Season 2 was the absolute opposite in every way. It was too fast-paced to think about character development, or anything at all. Whether you enjoy season 2 of Picard depends on how willing you are to just not think too hard about it. Personally, I loved every minute, but I get the criticisms; it was dumb, and towards the end suffered from speed wobbles. I just get a kick out of the fact that the Borg Queen came up with a plan to assimilate 21st-century Earth and it involved gatecrashing a swanky fundraiser with karaoke Pat Benatar songs and then eating car batteries.

Season 3 was about as perfect as a season of TV will ever be. It reunited Picard with his Star Trek: The Next Generation crew, giving them the farewell fans have wanted since the flop of 2002’s Star Trek: Nemesis. It had everything, and it even fixed some of the mistakes of the past.

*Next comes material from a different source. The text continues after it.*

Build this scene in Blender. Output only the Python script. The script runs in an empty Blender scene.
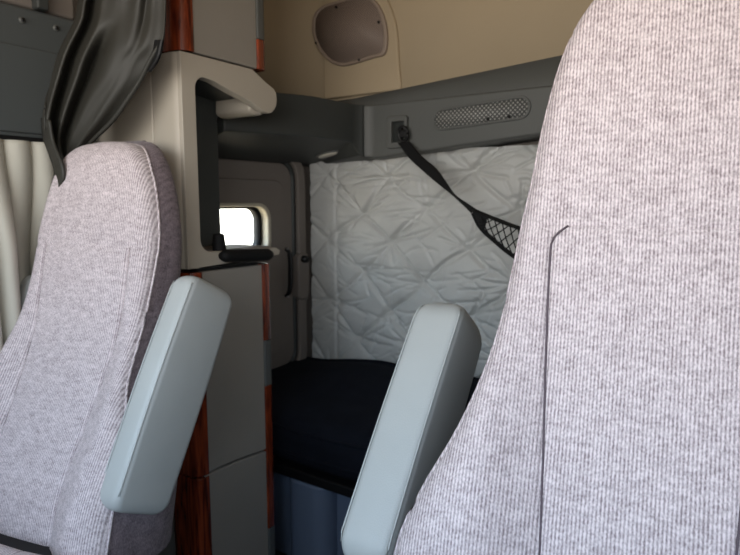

Dr. Crusher got to fire a phaser rifle and Troi got to helm the ship without crashing it. We also saw Worf give more of his famous awkward dating advice, make chamomile tea, slaughter a bunch of gangsters like a humanoid Cuisinart, inadvertently insult Picard’s wine, and fall asleep in front of the TV (…I mean, viewscreen.)

The chemistry between Picard and Crusher’s son Jack and Geordi’s daughter Sidney was off the charts! They now serve on the Enterprise-G under Captain Seven of Nine, which obviously needs to be a spinoff. Fans have dubbed that hypothetical spinoff Star Trek: Legacy, despite the fact that it hasn’t even been greenlit.